Merrill Lynch calls recession; U.S. media mute

If one of the Big Five U.S. investment banks declares we're in a recession now, isn't that sort of a big financial news story?

The feared recession in the US economy has already arrived, according to a report from Merrill Lynch.

It said that Friday's employment report, which
sent shares tumbling worldwide, confirmed that the US is in the first
month of a recession.

Merrill Lynch said that the figures showing the jobless rate hitting 5% in December were the final piece in that puzzle.

What's striking is the language in the report from Merrill's North American chief economist David Rosenberg, who departs from the usual dry-as-dust prose style of such pronouncements: 

"According to our analysis, this isn't even a forecast any more but is a present day reality," the report said.

It added that the current consensus view on Wall Street that there is a good chance of avoiding a recession is "in denial".

It also objected to the use of euphemistic terms for the state of the economy.

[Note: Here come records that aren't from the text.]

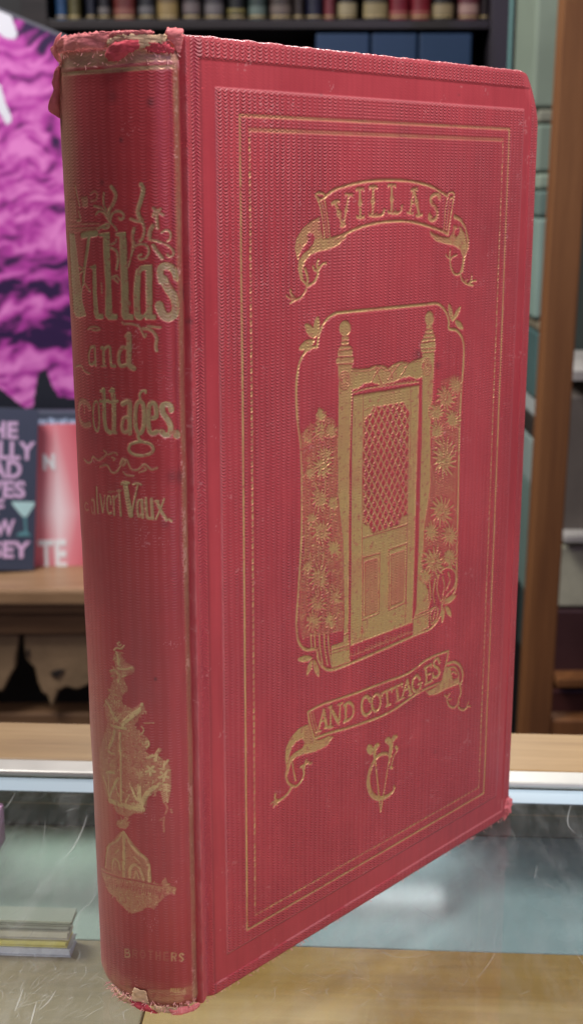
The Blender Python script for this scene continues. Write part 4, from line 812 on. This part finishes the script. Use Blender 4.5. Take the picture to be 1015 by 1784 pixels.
for i in range(420):
    reg = rs.random()
    if reg < .42: px, py = rs.uniform(0, 230), rs.triangular(1600, 1784, 1770)
    elif reg < .55: px, py = rs.uniform(0, 180), rs.uniform(1385, 1640)
    elif reg < .90: px, py = rs.gauss(640, 110), rs.gauss(1700, 45)
    else: px, py = rs.uniform(560, 1015), rs.uniform(1450, 1784)
    p = onz(px, py, 0); L = rs.uniform(.0015, .008); a = rs.gauss(1.05, .45) if px < 300 else rs.gauss(.3, .9); c_ = rs.uniform(-.5, .5)
    q1 = (p.x+math.cos(a)*L*.5, p.y+math.sin(a)*L*.5); q2 = (q1[0]+math.cos(a+c_)*L*.5, q1[1]+math.sin(a+c_)*L*.5)
    scratch([(p.x, p.y), q1, q2], rs.uniform(.00006, .0002), rs.uniform(.06, .26))
sc_o = mobj('scratches', SV, SF, M_scr); a_ = sc_o.data.attributes.new('fade', 'FLOAT', 'POINT'); a_.data.foreach_set('value', np.array(SA, np.float32))
sc_o.parent = case; sc_o.matrix_parent_inverse = (Matrix.Translation(case.location) @ Matrix.Rotation(-0.05377, 4, 'Z')).inverted(); sc_o['kind'] = 'stuff'
# booklets lying in the case on the left
def booklet(lab, y0, y1, z0, z1, colr, x1):
    e_ = empty('booklet', (0.02, 0.15, 0), -0.05377); tag(e_, lab, 'booklet', 'booklets stacked inside the counter')
    pg = plain('booklet_pages', lin(*colr), .6, 0, .12, 90)
    box('pages', XL+.2, x1-.0006, y0+.0006, y1, z0+.0004, z1-.0004, pg, e_)
    for zz in (z0, z1-.0004): box('cover', XL+.2, x1, y0, y1, zz, zz+.0004, pg, e_, .0001)
booklet('pale grey booklet lying lowest in the stack inside the left end of the counter', -.0705, -.0610, -.0397, -.0366, (178, 180, 196), -.0660)
booklet('yellow edged booklet second from the bottom of the stack inside the counter', -.0700, -.0608, -.0365, -.0343, (202, 192, 108), -.0672)
booklet('cream edged booklet third from the bottom of the stack inside the counter', -.0692, -.0606, -.0342, -.0312, (190, 186, 172), -.0668)
booklet('grey edged booklet second from the top of the stack inside the counter', -.0690, -.0605, -.0311, -.0293, (150, 152, 140), -.0664)
booklet('pale grey green booklet lying topmost in the stack inside the counter', -.0688, -.0604, -.0292, -.0275, (162, 166, 152), -.0656)
bb = box('card_box', -.1135, -.1085, -.020, .008, -.0397, -.024, plain('purple_card', lin(104, 72, 96), .5, 0, .15, 60), None, .0006); bb.location = (0.02, 0.15, 0); bb.rotation_euler = (0, 0, -0.05377)
tag(bb, 'small purple card box inside the far left of the counter', 'box')
lid = box('green_label', -.1130, -.1112, -.0202, -.0200, -.034, -.0265, plain('green_label_paper', lin(90, 200, 120), .5), bb)
# ================================================================== ROOM
M_floor = plain('dark_shop_floor', (0.07, 0.05, 0.04, 1), .5, 0, .3, 5)
fl_ = box('floor', -4, 4, -3, 4.2, -1.02, -1.0, M_floor); fl_['kind'] = 'structure'
M_wall = plain('dim_brown_wall', (0.05, 0.04, 0.038, 1), .8, 0, .2, 3)
w_ = box('wall', -4, 4, 3.4, 3.5, -1.0, 1.9, M_wall); w_['kind'] = 'structure'
def frame_box(name, p0, p1, d0, d1, mat, parent=None, bev=.0, oy=0):
    """a box whose near face spans two photo corners at depth d0 and which runs back to d1"""
    a, b = at(*p0, d0), at(*p1, d0)
    return box(name, min(a.x, b.x), max(a.x, b.x), CAM.y+d0, CAM.y+d1, min(a.z, b.z), max(a.z, b.z), mat, parent, bev)
# ---- dark bookcase with a row of old books
BD = 2.40
bk = empty('bookcase', (0, CAM.y+BD, -1.0)); tag(bk, 'dark stained bookcase filling the background above the red book', 'bookcase')
M_dk = wood('dark_stained_wood', (0.010, 0.008, 0.009), (0.018, 0.013, 0.014), (0.035, 0.026, 0.026), 1.2, 10, .35)
M_post = plain('dark_violet_grey_paint', lin(60, 54, 62), .45, 0, .15, 8)
def par(o, e):
    o.parent = e; o.matrix_parent_inverse = Matrix.Translation(e.location).inverted(); return o
zs = at(500, 50, BD).z; zt = at(500, 34, BD).z
xl, xr = at(-260, 50, BD).x, at(852, 50, BD).x; xr2 = at(897, 50, BD).x; Y0 = CAM.y+BD
for nm, x0, x1, y0, y1, z0, z1, m in (('shelf_board', xl, xr, Y0, Y0+.26, zs, zt, M_dk), ('shelf_board', xl, xr, Y0, Y0+.26, zs-.34, zs-.32, M_dk), ('shelf_board', xl, xr, Y0, Y0+.26, zs-.68, zs-.66, M_dk), ('shelf_board', xl, xr, Y0, Y0+.26, zt+.33, zt+.35, M_dk),
                                     ('side_post', xr+.001, xr2, Y0-.01, Y0+.27, -1.0, 1.0, M_post), ('side_post', at(40, 50, BD).x, at(84, 50, BD).x, Y0-.004, Y0+.25, -1.0, 1.0, M_dk), ('back_panel', xl, xr, Y0+.261, Y0+.27, -1.0, 1.0, M_black)):
    par(box(nm, x0, x1, y0, y1, z0, z1, m, None, .001), bk)
M_goldb = plain('gilt_label', (0.55, 0.42, 0.2, 1), .4, .3, .2, 80)
def shelf_book(x0, x1, colr, lab, label, hgt=.235, lc=None, dy=0.0, leather=True):
    w = x1-x0; e_ = empty('shelf_book', (x0+w/2, Y0+.03+dy, zt)); tag(e_, label, 'book', 'old books on the dark bookcase shelf')
    m = plain('bookcloth', tuple(x*.55 for x in lin(*colr)[:3])+(1,), .42, 0, .25, 40, .3, .0005)
    n = 10; v = []; f = []
    for z in (0, hgt):
        for i in range(n+1):
            a = math.pi*i/n; v.append((-w/2*.96*math.cos(a), -.010*math.sin(a), z))
        v += [(w/2*.96, .15, z), (-w/2*.96, .15, z)]
    k_ = n+3
    for i in range(k_): f.append((i, (i+1) % k_, k_+(i+1) % k_, k_+i))
    f += [tuple(range(k_))[::-1], tuple(range(k_, 2*k_))]
    mobj('binding', v, f, m, e_)
    def band(nm, z0, z1, mat, out):
        v = []; f = []
        for z in (z0, z1):
            for i in range(n+1):
                a = math.pi*i/n; v.append((-(w/2*.96+out)*math.cos(a), -(.010+out)*math.sin(a), z))
        for i in range(n): f.append((i, i+1, n+2+i, n+1+i))
        f += [tuple(range(n+1))[::-1], tuple(range(n+1, 2*n+2))]
        mobj(nm, v, f, mat, e_)
    for zb in (.03, .078, .126, .174): band('raised_band', zb, zb+.003, m, .0012)
    lm = plain('spine_label', tuple(x*.7 for x in lin(*lc)[:3])+(1,), .5, 0, .2, 90) if lc else M_goldb
    if lab: band('spine_label', lab[0], lab[1], lm, .0006)
    band('gilt_rule', .006, .0085, M_goldb, .0005)
bl = [(97,118,(52,92,140),None,'blue book left of the bookcase row above the torn spine',None),(119,141,(112,104,66),None,'olive gold book beside the blue one at the left of the row',None),
 (150,168,(36,40,58),None,'navy book at the left end of the long shelf row',None),(171,193,(48,44,50),(.012,.022),'charcoal book with a grey label near the left of the row',(120,112,110)),(198,236,(128,54,50),(.012,.02),'brick red leather book above the torn spine head',(150,90,80)),(241,270,(50,50,56),(.012,.024),'dark grey book right of the brick red leather book',(110,106,108)),
 (274,311,(130,106,74),(.01,.03),'tan and gold book in the row above the torn flap',(160,134,84)),(318,350,(74,64,66),(.013,.03),'grey brown book left of two grey books in the row',(118,104,104)),(356,390,(78,72,78),(.012,.028),'dusty grey book beside the black and gold one',(118,110,112)),(396,428,(26,28,28),(.014,.02),'black book with a bright gold label in the row',(150,136,80)),(433,464,(72,88,84),(.01,.024),'grey green book right of the black and gold one',(110,126,118)),(470,508,(90,76,70),(.012,.026),'brown grey book in the middle of the row',(122,106,98)),
 (511,530,(70,58,56),None,'slim brown book left of the navy one',None),(533,562,(34,34,62),None,'dark navy book in the middle of the row',None),(564,584,(150,66,76),None,'slim rose red book right of the navy one',None),(588,622,(40,32,34),(.010,.030),'black book with a wide cream label right of the rose red one',(176,160,124)),(632,676,(38,34,38),(.008,.034),'thick black book with an ornate cream label',(166,148,106)),(678,713,(152,26,48),(.012,.016),'left crimson book of the matching pair',(190,110,100)),
 (715,750,(158,30,50),(.012,.016),'right crimson book of the matching pair',(190,110,100)),(753,790,(44,36,36),(.010,.028),'dark book with a cream label right of the crimson pair',(170,150,114)),(798,834,(132,60,70),(.012,.028),'dusty red book with a pale label near the right end',(190,150,140)),(836,850,(44,28,34),None,'slim dark book at the right end of the row',None)]
for i, (a, b, c, lb, lab, lc) in enumerate(bl): shelf_book(at(a, 50, BD+.02).x, at(b, 50, BD+.02).x, c, lb, lab, .22+.03*((i*7) % 5)/5, lc)
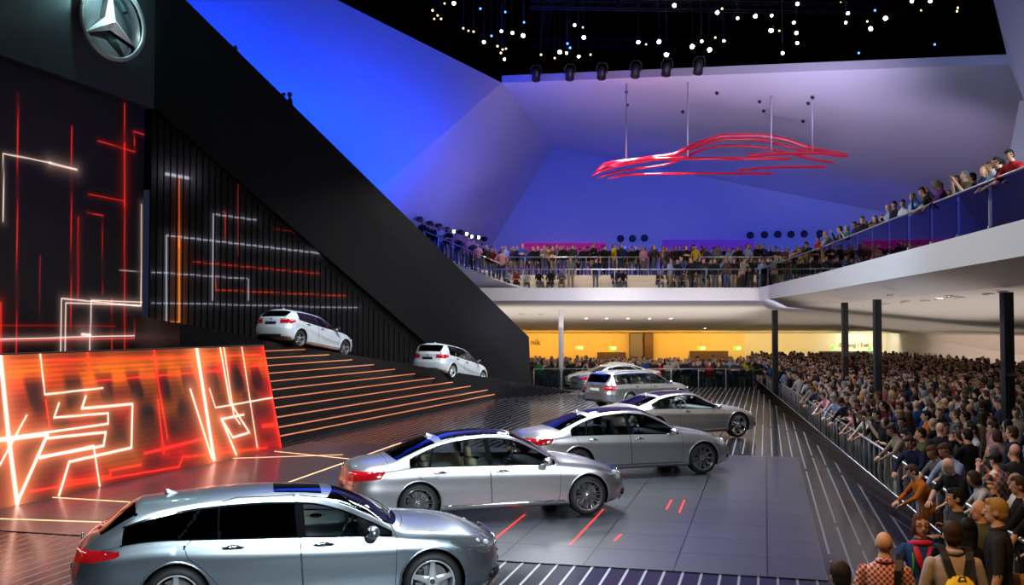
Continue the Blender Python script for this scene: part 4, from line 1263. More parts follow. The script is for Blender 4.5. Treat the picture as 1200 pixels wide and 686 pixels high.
# glowing strips that paint projected red light and amber reflections on the floor
def strip(x0, y0, x1, y1, m, wd=.03, nm='floor_light_strip'):
    def g(x, y):
        d = ray(x, y); t = (CAMH - .018) / -d.z; return Vector((0, 0, CAMH)) + d * t
    a, c = g(x0, y0), g(x1, y1); s = (c - a).normalized().cross(Vector((0, 0, 1))) * wd / 2
    b = MB(); b.add([a - s, a + s, c + s, c - s, *[q - Vector((0, 0, .006)) for q in (a - s, a + s, c + s, c - s)]],
                    [(0, 1, 2, 3), (0, 4, 5, 1), (1, 5, 6, 2), (2, 6, 7, 3), (3, 7, 4, 0)])
    return b.build(nm, m)
red_strips = [(582, 630, 615, 603), (668, 639, 707, 597), (720, 634, 728, 626), (781, 597, 787, 586), (796, 601, 802, 586)]
for i, q in enumerate(red_strips):
    tag(strip(*q, M['inlay_r']), ['red light line in the floor between the two nearest front wheels', 'red light line in the floor reaching towards the front wheel of the second car', 'shortest red light line in the floor, right of the second car',
        'left of two short red light dashes on the stage floor', 'right of two short red light dashes on the stage floor'][i], 'floor light')
ol = [(250, 538, 402, 533), (336, 566, 470, 519), (322, 529, 420, 539), (330, 517, 452, 492), (62, 583, 178, 590), (0, 608, 150, 613)]
for i, q in enumerate(ol):
    tag(strip(*q, M['inlay_o'], .045), 'amber light line crossing the stage floor ' + ['at the foot of the leaning orange screen', 'just behind the tail of the second silver car', 'short of the screen corner, running crosswise', 'below the lowest stair', 'near the left edge, closer to the screen', 'near the left edge, closer to the striped floor'][i], 'floor light')

# ---------------------------------------------------------------- picture screens: emission is the picture they show
def vnoise(x, y, seed=0):
    r = np.random.RandomState(seed); T_ = r.rand(64, 64)
    xi = np.floor(x).astype(int); yi = np.floor(y).astype(int); fx_ = x - xi; fy_ = y - yi
    fx_ = fx_ * fx_ * (3 - 2 * fx_); fy_ = fy_ * fy_ * (3 - 2 * fy_)
    g = lambda a, b_: T_[a % 64, b_ % 64]
    return (g(xi, yi) * (1 - fx_) + g(xi + 1, yi) * fx_) * (1 - fy_) + (g(xi, yi + 1) * (1 - fx_) + g(xi + 1, yi + 1) * fx_) * fy_
def screen(name, o, u, v, nu, nv, lines, bgf, m, clip=None, wmin=.02):
    """o corner, u and v full edge vectors; lines: photo pixel poly-lines (pts, colour, width, glow)"""
    U, V = np.meshgrid(np.linspace(0, 1, nu), np.linspace(0, 1, nv), indexing='ij')
    o = Vector(o); u = Vector(u); v = Vector(v); lu, lv = u.length, v.length
    X = U * lu; Y = V * lv
    colr = bgf(U, V, X, Y)
    un, vn = u.normalized(), v.normalized()
    g = un.dot(vn)
    for pts, c, wd, gl in lines:
        q = []
        for (px, py) in pts:
            h = on_plane(px, py, o, o + u, o + v) - o
            a = (h.dot(un) - g * h.dot(vn)) / (1 - g * g); b_ = (h.dot(vn) - g * h.dot(un)) / (1 - g * g)
            q.append((a, b_))
        D = np.full(X.shape, 1e9)
        for (a0, b0), (a1, b1) in zip(q, q[1:]):
            ex, ey = a1 - a0, b1 - b0; l2 = ex * ex + ey * ey + 1e-9
            t = np.clip(((X - a0) * ex + (Y - b0) * ey) / l2, 0, 1)
            D = np.minimum(D, np.hypot(X - a0 - t * ex, Y - b0 - t * ey))
        wd *= LWS; k = np.clip(1.5 - D / wd, 0, 1) * LST + gl * LGL * np.exp(-D / (wd * 5.0))
        g2 = (gl * LGL * np.exp(-D / (wd * 5.0)))[..., None]
        colr += (k[..., None] - g2) * np.array(c) + g2 * np.array(c) * np.array(GT)
    co = np.array(o)[None, None, :] + U[..., None] * np.array(u) + V[..., None] * np.array(v)
    idx = np.arange(nu * nv).reshape(nu, nv)
    fs = np.stack([idx[:-1, :-1], idx[1:, :-1], idx[1:, 1:], idx[:-1, 1:]], -1).reshape(-1, 4)
    if clip is not None:
        cx = (X[:-1, :-1] + X[1:, 1:]) / 2; cyy = (Y[:-1, :-1] + Y[1:, 1:]) / 2
        fs = fs[clip(cx, cyy).reshape(-1)]
    me = bpy.data.meshes.new(name); me.from_pydata(co.reshape(-1, 3).tolist(), [], fs.tolist())
    at = me.color_attributes.new('picture', 'FLOAT_COLOR', 'POINT')
    rgba = np.concatenate([np.clip(colr, 0, 6).reshape(-1, 3), np.ones((nu * nv, 1))], 1).astype(np.float32)
    at.data.foreach_set('color', rgba.reshape(-1)); me.materials.append(m); me.update()
    return put(bpy.data.objects.new(name, me))
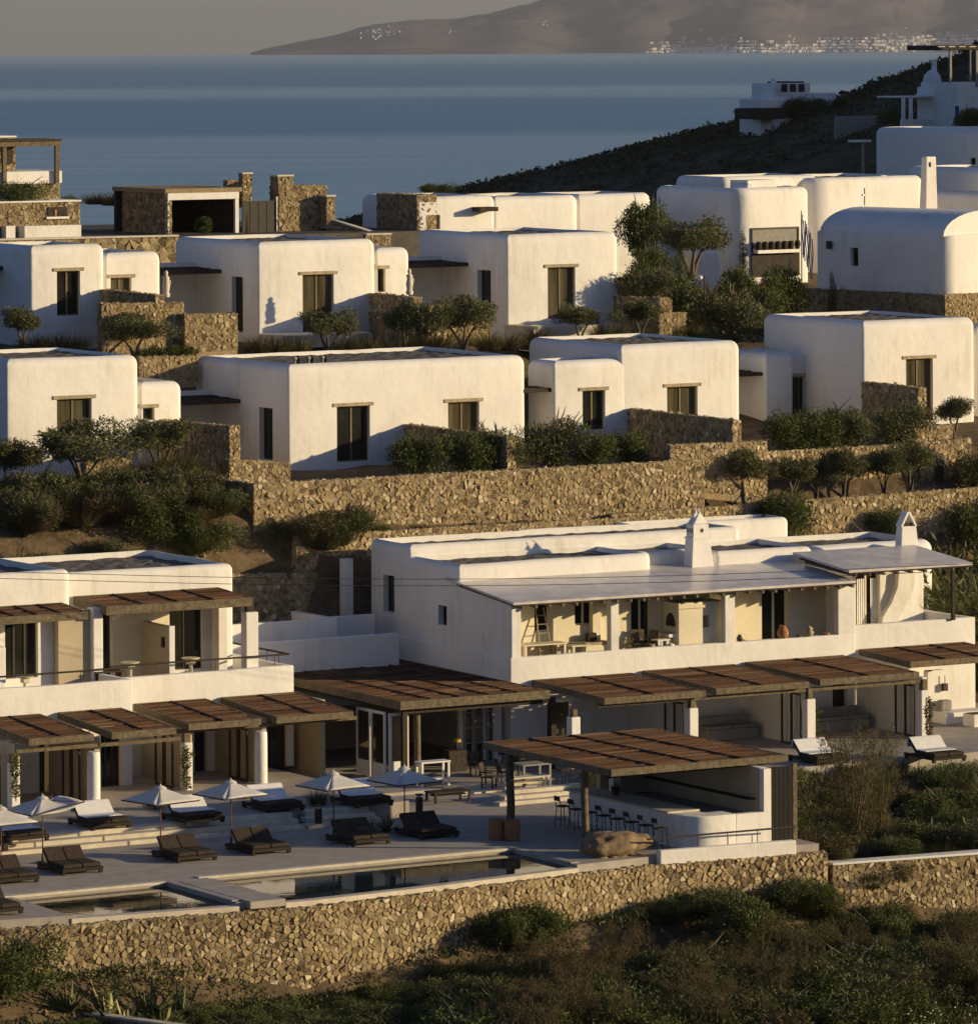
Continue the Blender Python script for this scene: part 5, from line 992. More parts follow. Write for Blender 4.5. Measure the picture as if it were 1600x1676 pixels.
wallF('sunlit stone stub wall below the middle upper villa statue', 222.5, (700, 500), (804, 496), (700, 560), (804, 555), nobj=80, m='stone_far')
wallF('sunlit stone block wall by the trees at the right of the upper row', 222.5, (1078, 487), (1098, 487), (1078, 548), (1098, 546), nobj=20, m='stone_far', thick=1.2); wallF('low sunlit stone wall right of the block wall by the trees', 223.2, (1096, 511), (1124, 511), (1096, 550), (1124, 548), nobj=30, m='stone_far')
wallF('stone retaining wall under the two-height villa', 201.9, (1096, 728), (1256, 722), (1096, 800), (1256, 815), nobj=200)
wallF('stone retaining wall behind the row of young olive trees', 204.0, (1150, 745), (1530, 724), (1150, 835), (1530, 815), nobj=300)
wallF('lower stone retaining wall edging the olive path on the right', 200.3, (1000, 842), (1640, 795), (1000, 882), (1640, 890), nobj=300)
wallF('stone corner pier below the tall right villa', 206.2, (1462, 702), (1560, 694), (1462, 745), (1560, 738), nobj=80); wallF('tall stone pier with a dark doorway at the right', 203.9, (1505, 725), (1590, 716), (1505, 800), (1590, 792), nobj=80)
u, z = M.V(1532, 742, 203.8); u2_, _ = M.V(1544, 742, 203.8); T = thing('garden_door', 'narrow dark doorway in the stone pier at the right', 'door', u, 203.75, z-1.5); part('panel', 'frame_dark', T, (u, u2_, 207.02, 203.82, z-1.5, z)); part('lintel', 'stone', T, (u-.1, u2_+.1, 207.0, 203.85, z+.003, z+.13))
wallF('low stone wall in the shrubs at the left, upper tier', 207.4, (140, 752), (218, 748), (140, 785), (218, 780), nobj=50); wallF('stone terrace edge in the shrubs at the left, middle tier', 204.4, (20, 812), (258, 806), (20, 850), (258, 842), nobj=150); wallF('stone terrace edge in the shrubs at the left, lowest tier', 201.6, (70, 888), (290, 880), (70, 930), (290, 925), nobj=120)
# ================================================================ BACK OF THE SITE
zR = 18.9
mb = MB(); mb.box(112, 140, 243.2, 262, 17, 18.75); tag(mb.build('driveway', 'asphalt', None, M, (126, 250, 18)), kind='structure')
wallF('long roadside stone wall with a pale coping behind the upper villas', 242, (-20, 394), (292, 387), (-20, 440), (292, 432), cap='coping', nobj=200, m='stone_far', cell=(.4, .3))
wallF('roadside stone wall running on behind the middle upper villa', 242, (600, 385), (640, 384), (600, 430), (640, 428), cap='coping', nobj=20, m='stone_far')
# carport
v_ = 247.; u0_, z0_ = M.V(274, 384, v_); u1_, _ = M.V(391, 384, v_); z1_ = M.V(274, 313, v_)[1]; ze = M.V(201, 310, v_+1)[0]
T = thing('carport', 'stone carport with a white lintel and a dark open bay', 'carport', u0_, v_, z0_)
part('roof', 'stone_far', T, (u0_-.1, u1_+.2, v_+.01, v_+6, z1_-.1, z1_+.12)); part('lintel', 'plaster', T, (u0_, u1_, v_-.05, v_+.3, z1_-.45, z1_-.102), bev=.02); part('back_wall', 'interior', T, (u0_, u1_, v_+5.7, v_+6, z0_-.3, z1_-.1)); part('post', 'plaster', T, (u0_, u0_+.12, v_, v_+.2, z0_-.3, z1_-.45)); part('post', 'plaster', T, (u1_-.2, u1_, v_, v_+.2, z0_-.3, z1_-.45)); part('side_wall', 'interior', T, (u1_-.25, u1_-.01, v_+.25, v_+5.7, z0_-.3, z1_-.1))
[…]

"To say that the backdrop is 'recession
like' is akin to an obstetrician telling a woman that she is 'sort of
pregnant'," the report said.

And yet, this report is getting almost no play in U.S. media.  A search on Google News for "Merrill Lynch" and "recession" turns up a meager 1,253 hits, few of them relevant.  And nearly all of those that are relevant come from foreign sources — mostly British.  (Maybe that's because the Brits are still in celebration mode over the news that British living standards are on the verge of overtaking our own for the first time since the 19th century.)

The only establishment U.S. media where I see the story is in the DR's own hometown paper, the Baltimore Sun — and not in the dead-tree edition, but buried on one of the paper's blogs.  (No metropolitan daily is complete these days without at least a dozen indistinguishable blogs that no one reads.)

What's up with this?  Has the whole of the U.S. business media been Cavutoized?